Szal, R. (2022, May 3). ‘This Is An Emergency’: America Left Reeling in Wake of Likely Roe v. Wade Reversal. MS Magzine. Retrieved May 4, 2022, from https://msmagazine.com/2022/05/03/supreme-court-abortion-draft-opinion-roe-v-wade-dobbs-v-jackson-leak/.

Activists in front of the U.S. Supreme Court Building on May 3, 2022. In a leaked initial draft majority opinion obtained by Politico, and authenticated by Chief Justice John Roberts, Justice Samuel Alito wrote that the cases Roe v. Wade and Planned Parenthood v. Casey should be overturned, which would end federal protection of abortion rights across the country. (Miki Jourdan / Flickr)

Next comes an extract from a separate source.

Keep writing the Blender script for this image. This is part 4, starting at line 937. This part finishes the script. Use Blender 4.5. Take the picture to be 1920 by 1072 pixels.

Late Monday night, shock waves could be felt across the U.S. after a leaked draft opinion signaled the Supreme Court’s majority decision to overturn Roe v. Wade in the Dobbs v. Jackson Women’s Health Organization case concerning a 15-week abortion ban out of Mississippi. The leaked opinion, when a final decision is issued before the end of the Supreme Court’s term (likely in June), represents the biggest blow to women’s constitutional rights in history. 

Most court watchers expected the Court would rule in this way after reviewing commentary from the conservative justices during December’s oral arguments in the Dobbs case. Even still, after the news broke, the continued mood among feminists and abortion supporters has been one of collective shock and outrage. Hundreds of protesters flocked to the U.S. Supreme Court steps to stage peaceful demonstrations on Monday which carried into early Tuesday morning; crowds chanted “abortion is healthcare” and “we’re not going backwards.” Protests across the country are expected to continue in the coming days and weeks.

Reactions from feminists, lawmakers, reproductive rights advocates and legal scholars have been pouring in as America begins to grapple with the gravity of what abortion access will look like in a post-Roe world.